40年代、アメリカ。会社重役のハリー(クリス・クーパー)とパット(パトリシア・クラークソン)は仲のよい夫婦だが、どちらにも若い愛人がいた。ハリーは件の愛人ケイ(レイチェル・マクアダムス)との結婚を望むが、彼の親友リチャード(ピアーズ・ブロスナン)も彼女に心奪われる。



可愛らしいパンフレット(画像)や予告編に惹かれて観に行ったら、面白かった。シンプルなストーリーに、昔風の調度や衣装が楽しい。セリフは、私はもうちょっと猥雑なほうが好み(笑)
脚本や演技のおかげだろうけど、登場人物皆…正確には奥さん以外の皆に感情移入してしまった。とくに前半の語り手であるピアーズ・ブロズナンが「なにかが吹っ切れ」、「特別な日だから」とケイを誘いに行くシーンには心が躍った。「残り20分」の映画を観て、箸を使って中華料理を食べるというデートがとても楽しそう。
二人が懇意になるシーンが直接描かれず、何度目かのデートの別れのシーンで、当然そうだよなあと分かるのも楽しい。ブロズナンの、深々とタバコを吸う姿も素晴らしい。
でもって終盤、新しい恋人に励まされて男に別れを告げるという…何度も何度も経験があるけど(笑)…くだりの描写も良かった。彼女の感情が手に取るように伝わってきて。「あっけなかったわ」…って、絶対そうなる。

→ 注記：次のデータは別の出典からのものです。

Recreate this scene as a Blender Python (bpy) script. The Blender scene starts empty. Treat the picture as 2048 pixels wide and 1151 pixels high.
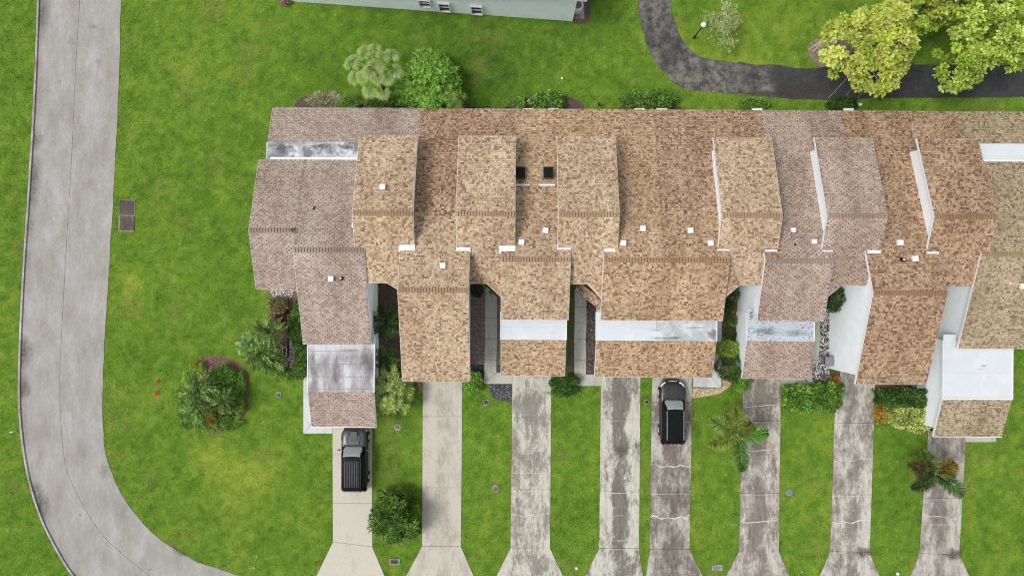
import bpy, math, random
import numpy as np
from mathutils import Vector, Matrix, Euler

rng = np.random.default_rng(7)
random.seed(7)
sc = bpy.context.scene
COL = sc.collection
PI = math.pi

# ------------------------------------------------------------------ camera
H = 52.0            # flying height of the camera, metres
S = 26.3            # photograph pixels per metre on the ground
cam_d = bpy.data.cameras.new('camera')
cam = bpy.data.objects.new('camera', cam_d); COL.objects.link(cam)
cam.location = (0, 0, H); cam.rotation_euler = (0, 0, 0)
cam_d.sensor_width = 36.0; cam_d.lens = 36.0 * H / (2048.0 / S)
cam_d.clip_end = 2000.0
sc.camera = cam

# ------------------------------------------------------------------ light
SUN_EL, SUN_AZ = math.radians(60), math.radians(262)   # azimuth clockwise from +Y: sun in the west
w = bpy.data.worlds.new('World'); sc.world = w; w.use_nodes = True
nt = w.node_tree; nt.nodes.clear()
sky = nt.nodes.new('ShaderNodeTexSky'); sky.sky_type = 'NISHITA'; sky.sun_disc = False
sky.sun_elevation = SUN_EL; sky.sun_rotation = SUN_AZ
sky.air_density = 1.0; sky.dust_density = 4.0; sky.ozone_density = 0.6
hsv = nt.nodes.new('ShaderNodeHueSaturation'); hsv.inputs['Saturation'].default_value = 0.25   # overcast sky: nearly white
bg = nt.nodes.new('ShaderNodeBackground'); bg.inputs['Strength'].default_value = 0.14
wo = nt.nodes.new('ShaderNodeOutputWorld')
nt.links.new(sky.outputs[0], hsv.inputs['Color']); nt.links.new(hsv.outputs[0], bg.inputs['Color'])
nt.links.new(bg.outputs[0], wo.inputs['Surface'])
sd = bpy.data.lights.new('sun', 'SUN'); sd.energy = 1.35; sd.angle = math.radians(16); sd.color = (1.0, 0.97, 0.92)
sun = bpy.data.objects.new('sun', sd); COL.objects.link(sun)
dirv = Vector((math.sin(SUN_AZ) * math.cos(SUN_EL), math.cos(SUN_AZ) * math.cos(SUN_EL), math.sin(SUN_EL)))
sun.rotation_euler = dirv.to_track_quat('Z', 'Y').to_euler(); sun.location = dirv * 120
vs = sc.view_settings
vs.view_transform = 'Standard'; vs.look = 'None'; vs.gamma = 1.0; vs.use_curve_mapping = False
vs.exposure = 0.12
try:
    sc.cycles.pixel_filter_type = 'BLACKMAN_HARRIS'; sc.cycles.filter_width = 1.05
    sc.cycles.max_bounces = 6; sc.cycles.diffuse_bounces = 3; sc.cycles.glossy_bounces = 2
    sc.cycles.transmission_bounces = 3; sc.cycles.transparent_max_bounces = 4
except Exception:
    pass

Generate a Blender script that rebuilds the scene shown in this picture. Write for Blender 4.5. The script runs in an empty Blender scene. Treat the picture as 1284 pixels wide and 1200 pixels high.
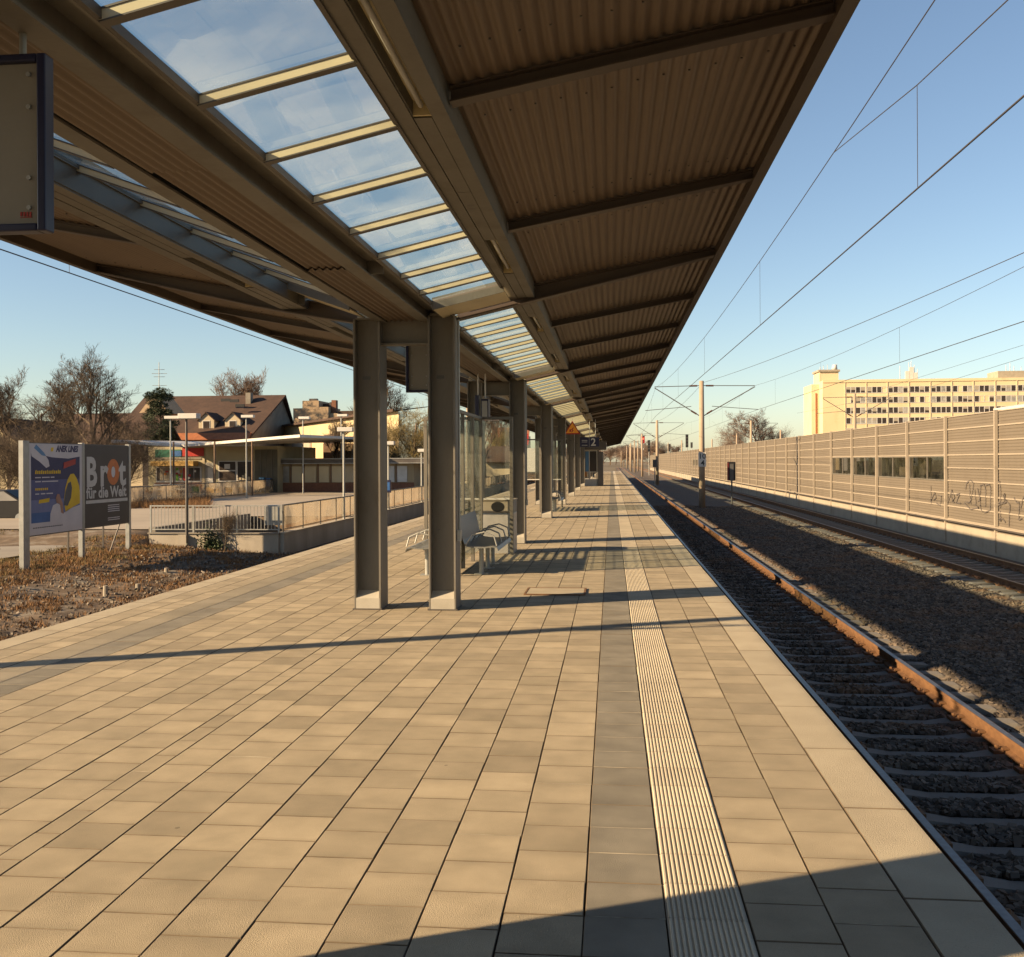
import bpy, math, random
import numpy as np
from mathutils import Vector, Matrix
random.seed(7); rng = np.random.default_rng(7)
R = math.radians
scene = bpy.context.scene
COL = scene.collection
F = 1250.0; S_, C_ = math.sin(math.atan(0.1)), math.cos(math.atan(0.1)); H = 1.68

# ---------------------------------------------------------------- helpers
def WD(px, py, d):                      # photo pixel at a camera depth
    X = (px-767)*C_*d/F
    return Vector((X, (d+X*S_)/C_, H+(578-py)*d/F))
def WY(px, py, Y):                      # photo pixel on the plane y = Y
    u = (px-642)/F; r = (u*C_-S_)/(C_+u*S_); X = r*Y; d = Y*C_-X*S_
    return Vector((X, Y, H+(578-py)*d/F))
def WX(px, py, X):
    u = (px-642)/F; r = (u*C_-S_)/(C_+u*S_); Y = X/r; d = Y*C_-X*S_
    return Vector((X, Y, H+(578-py)*d/F))
def WZ(px, py, Z):
    d = (H-Z)*F/(py-578)
    return WD(px, py, d)

def tag(o, label=None, cat=None, group=None, kind=None):
    if label: o['label'] = label
    if cat: o['category'] = cat
    if group: o['group'] = group
    if kind: o['kind'] = kind
    return o
def empty(name, loc=(0,0,0), rz=0, label=None, cat=None, group=None):
    o = bpy.data.objects.new(name, None); COL.objects.link(o)
    o.location = loc; o.rotation_euler = (0,0,rz); o.empty_display_size = .2
    return tag(o, label, cat, group)
def kids(o): return [c for c in bpy.data.objects if c.parent == o]
def copy_tree(o, parent=None):
    c = o.copy(); COL.objects.link(c); c.parent = parent
    for ch in kids(o): copy_tree(ch, c)
    return c

class MB:
    def __init__(s): s.v=[]; s.f=[]; s.m=[]; s.t=[]
    def poly(s, pts, mi=0, tone=None):
        n=len(s.v); s.v.extend([tuple(p) for p in pts]); s.f.append(tuple(range(n,n+len(pts)))); s.m.append(mi); s.t.append(tone if tone is not None else .5); return s
    def box(s, x0,x1,y0,y1,z0,z1, mi=0, M=None, skip=()):
        P=[(x0,y0,z0),(x1,y0,z0),(x1,y1,z0),(x0,y1,z0),(x0,y0,z1),(x1,y0,z1),(x1,y1,z1),(x0,y1,z1)]
        if M is not None: P=[tuple(M@Vector(p)) for p in P]
        n=len(s.v); s.v.extend(P)
        for k,f in enumerate(((0,3,2,1),(4,5,6,7),(0,1,5,4),(1,2,6,5),(2,3,7,6),(3,0,4,7))):
            if k in skip: continue
            s.f.append(tuple(n+i for i in f)); s.m.append(mi); s.t.append(.5)
        return s
    def extr(s, prof, y0, y1, mi=0, axis='y', cap=True):    # closed profile extruded along an axis; profile (a,b)
        def pt(a,b,t): return {'y':(a,t,b),'x':(t,a,b),'z':(a,b,t)}[axis]
        n=len(s.v); k=len(prof)
        s.v.extend([pt(a,b,y0) for a,b in prof]); s.v.extend([pt(a,b,y1) for a,b in prof])
        for i in range(k):
            j=(i+1)%k; s.f.append((n+i,n+j,n+k+j,n+k+i)); s.m.append(mi); s.t.append(.5)
        if cap:
            s.f.append(tuple(range(n,n+k))[::-1]); s.f.append(tuple(range(n+k,n+2*k))); s.m+= [mi]*2; s.t+=[.5]*2
        return s
    def tube(s, p, q, r, r2=None, n=8, mi=0, cap=True):
        p=Vector(p); q=Vector(q); r2=r if r2 is None else r2
        d=(q-p).normalized(); a=d.orthogonal().normalized(); b=d.cross(a)
        k=len(s.v)
        for c,rr in ((p,r),(q,r2)):
            for i in range(n):
                t=2*math.pi*i/n; s.v.append(tuple(c+a*(rr*math.cos(t))+b*(rr*math.sin(t))))
        for i in range(n):
            j=(i+1)%n; s.f.append((k+i,k+j,k+n+j,k+n+i)); s.m.append(mi); s.t.append(.5)
        if cap:
            s.f.append(tuple(range(k,k+n))[::-1]); s.f.append(tuple(range(k+n,k+2*n))); s.m+=[mi]*2; s.t+=[.5]*2
        return s
    def path(s, pts, r, n=6, mi=0):
        for a,b in zip(pts[:-1],pts[1:]): s.tube(a,b,r,n=n,mi=mi)
        return s
    def disc(s, c, nrm, r, n=24, mi=0, sx=1, sz=1):
        c=Vector(c); d=Vector(nrm).normalized()
        up=Vector((0,0,1)); a=up.cross(d).normalized() if abs(d.z)<.9 else Vector((1,0,0)); b=d.cross(a)
        return s.poly([c+a*(r*sx*math.cos(2*math.pi*i/n))+b*(r*sz*math.sin(2*math.pi*i/n)) for i in range(n)],mi)
    def build(s, name, mats, parent=None, smooth=False, bevel=0, tone=False, recalc=True):
        me=bpy.data.meshes.new(name); me.from_pydata(s.v,[],s.f)
        if not isinstance(mats,(list,tuple)): mats=[mats]
        for m in mats: me.materials.append(m)
        me.polygons.foreach_set('material_index', s.m)
        if smooth: me.polygons.foreach_set('use_smooth',[True]*len(s.f))
        if tone:
            at=me.attributes.new('tone','FLOAT','FACE'); at.data.foreach_set('value',s.t)
        me.update()
        o=bpy.data.objects.new(name,me); COL.objects.link(o)
        if parent: o.parent=parent
        if bevel:
            b=o.modifiers.new('bevel','BEVEL'); b.width=bevel; b.segments=2; b.limit_method='ANGLE'
        return o

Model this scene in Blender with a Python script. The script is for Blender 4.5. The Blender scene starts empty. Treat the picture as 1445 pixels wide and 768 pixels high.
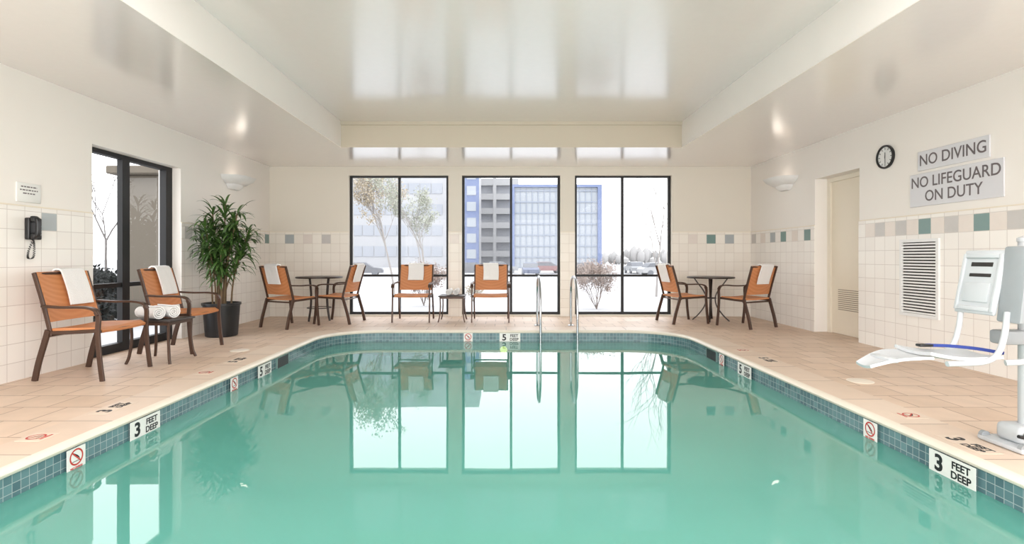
import bpy, bmesh, math, random
from mathutils import Vector, Matrix
random.seed(7)
PI=math.pi
COL=bpy.context.scene.collection
CX,CY,F,H=712.5,363.0,740.0,1.10
W=3.7     # brightness of the overcast sky
YB=9.74; XL=-4.37; XR=4.57; ZC=2.78; YF=-1.5

def lin(c):
    return [(x/255/12.92) if x/255<=0.04045 else (((x/255)+0.055)/1.055)**2.4 for x in c]
def rgba(c,k=1.0): return [v*k for v in lin(c)]+[1.0]

# ---------------------------------------------------------------- materials
def mat(name,c,rough=0.6,metal=0.0,noise=0.06,scale=8.0,bump=0.0,k=1.0,spec=0.5,coat=0.0):
    m=bpy.data.materials.new(name); m.use_nodes=True
    nt=m.node_tree; b=nt.nodes['Principled BSDF']
    b.inputs['Roughness'].default_value=rough; b.inputs['Metallic'].default_value=metal
    b.inputs['Specular IOR Level'].default_value=spec
    if coat:
        b.inputs['Coat Weight'].default_value=coat; b.inputs['Coat Roughness'].default_value=0.17; b.inputs['Coat IOR'].default_value=1.7
    tc=nt.nodes.new('ShaderNodeTexCoord'); n=nt.nodes.new('ShaderNodeTexNoise')
    n.inputs['Scale'].default_value=scale; n.inputs['Detail'].default_value=3
    nt.links.new(tc.outputs['Object'],n.inputs['Vector'])
    mx=nt.nodes.new('ShaderNodeMix'); mx.data_type='RGBA'
    a=rgba(c,k*(1-noise)); d=rgba(c,k*(1+noise)); 
    mx.inputs[6].default_value=[min(1,v) for v in a]; mx.inputs[7].default_value=[min(1,v) for v in d]
    nt.links.new(n.outputs['Fac'],mx.inputs[0]); nt.links.new(mx.outputs[2],b.inputs['Base Color'])
    if bump:
        bp=nt.nodes.new('ShaderNodeBump'); bp.inputs['Strength'].default_value=bump; bp.inputs['Distance'].default_value=0.01
        nt.links.new(n.outputs['Fac'],bp.inputs['Height']); nt.links.new(bp.outputs['Normal'],b.inputs['Normal'])
    return m
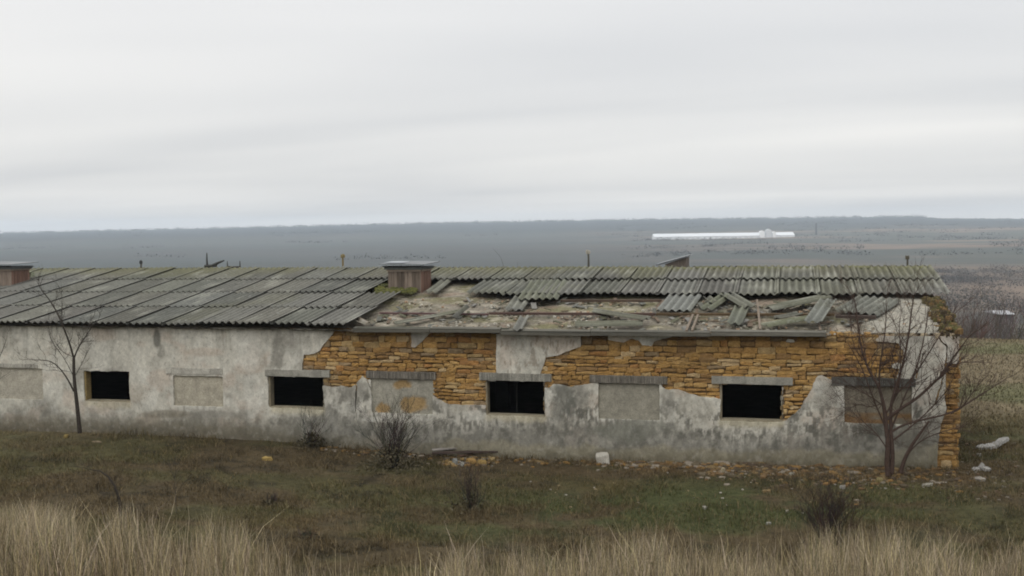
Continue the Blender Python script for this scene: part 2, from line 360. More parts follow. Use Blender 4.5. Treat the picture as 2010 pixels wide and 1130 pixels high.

クリス・クーパー演じる夫と、パトリシア・クラークソンの妻、それぞれの演技もしぶくて楽しい。とくに運命の朝、夫を送り出す妻の笑顔など、何を考えているのか推し量るスキが全くないほど素晴らしかった。
しかし私からすると、パトリシア・クラークソンのたたずまいは当初から死体っぽいため(年齢のためでなく)、別荘のソファで愛人を待ちながら寝そべる姿など、死んでるのかと思った。フィルムノワールっぽい雰囲気だから、そういう狙いなのかな?


こういう映画を観るといつも思うんだけど、ああいう「きちんとした」調度や服装でもって、男の人と色々してみたい。レイチェル・マクアダムスみたいに見事には着こなせないけど、あこがれる。